Chủ Nhật, 14 tháng 2, 2010

Dear SEIU Members: You Know Those Really Cool Pensions You Were Promised? You've Got a Better Chance of Getting Hit By a Meteorite Than Collecting

The mathematical impossibility of paying off the overly rich pensions of public sector employees is hitting home in state after state. The battle over dwindling financial resources will pit taxpayers against the unions; once the citizenry gets wind of the outrageous defined-benefit pension plans crafted by SEIU bosses, there will be no containing the rage.

In California roughly 200,000 of the 235,000 state employees are unionized. In the last decade, pension payments by the state increased 2,000% with $3 billion paid out in 2009 alone. 15,000 retirees collect at least $100,000 a year. Many are former police officers, firefighters and prison guards who can retire at age 50 with pensions that pay 90% of final year's pay and are indexed for inflation. Given increasing lifespans, many of these retirees will collect payments for 40 or more years -- far longer than they worked for the state.

In Illinois, more than 4,000 retirees receive in excess of $100,000 annually and nearly 15,000 collect more money than they ever did as state employees. The state's pension system is the most underfunded plan in the nation with a $50 billion shortfall.

In Massachusetts more than 100 retirees collect over $183,000 a year. State and local pensions are underfunded by an estimated $22 billion. And some workers continue to game the system. It appears that some local pension boards transferred workers to different jobs on their last day of employment in order to collect extra benefits.

In New Jersey the Democrats in charge orchestrated a series of pension gaffes. In the 90's, when the economy was robust, the state legislature stopped contributing to the pension fund though $4.6 billion of benefits accrued. The state is also one of many that "kicked the can down the road" by selling bonds to pay for pension benefits. In 1997 New Jersey sold $2.75 billion of pension bonds which pay a fixed 7.64 interest rate; the fund, however, has only earned 4.8%, so the entire exercise cost the state an extra half a billion dollars.

In New York the teachers' pension fund lost $9 billion while ringing up increased costs; overall the teachers' system is underfunded by at least $15 billion. In the last decade, teachers' salaries rose 43% but their contributions to pension plans dropped from 18% of the total to 6%. Over the same time span, a state law was passed that allowed the highest-paid teachers to avoid contributing to their pensions entirely.

And this is just a small sample of the rot festering inside the public retirement plans. In total the U.S. public pension system is underfunded by more than $2 trillion.
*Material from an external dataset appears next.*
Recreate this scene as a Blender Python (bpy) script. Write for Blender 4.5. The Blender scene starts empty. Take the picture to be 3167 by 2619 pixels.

....[the underfunding deficit] will increase pressure on many states’ strained finances and crimp economic growth, according to the chairman of New Jersey’s pension fund. The estimate by Orin Kramer will fuel investors’ concerns over the deteriorating financial health of US states after the recession. “State and local governments are correctly perceived to be in serious difficulty,” Mr Kramer told the Financial Times... “If you factor in the reality of these unfunded promises, their deficits will rise exponentially.”

Estimates of aggregate funding requirement of the US pension system have ranged between $400bn and $500bn, but Mr Kramer’s analysis concluded that public funds would need to find more than $2,000bn to meet future pension obligations.

Public sector union bosses have completely hosed their members and taxpayers by constructing impossible pension payment schemes. The shortfall will be real, the outrage formidable and the misery significant.

When a company goes bankrupt, the Pension Benefit Guarantee Corp (PBGC) is intended to step in to cover the shortfall. But the PBGC does not protect state or local retirement plans.

It's high time that public-sector unions were outlawed and all such organizations currently operating disbanded. It's clear that they serve no useful purpose other than soaking taxpayers and their rank-and-file members.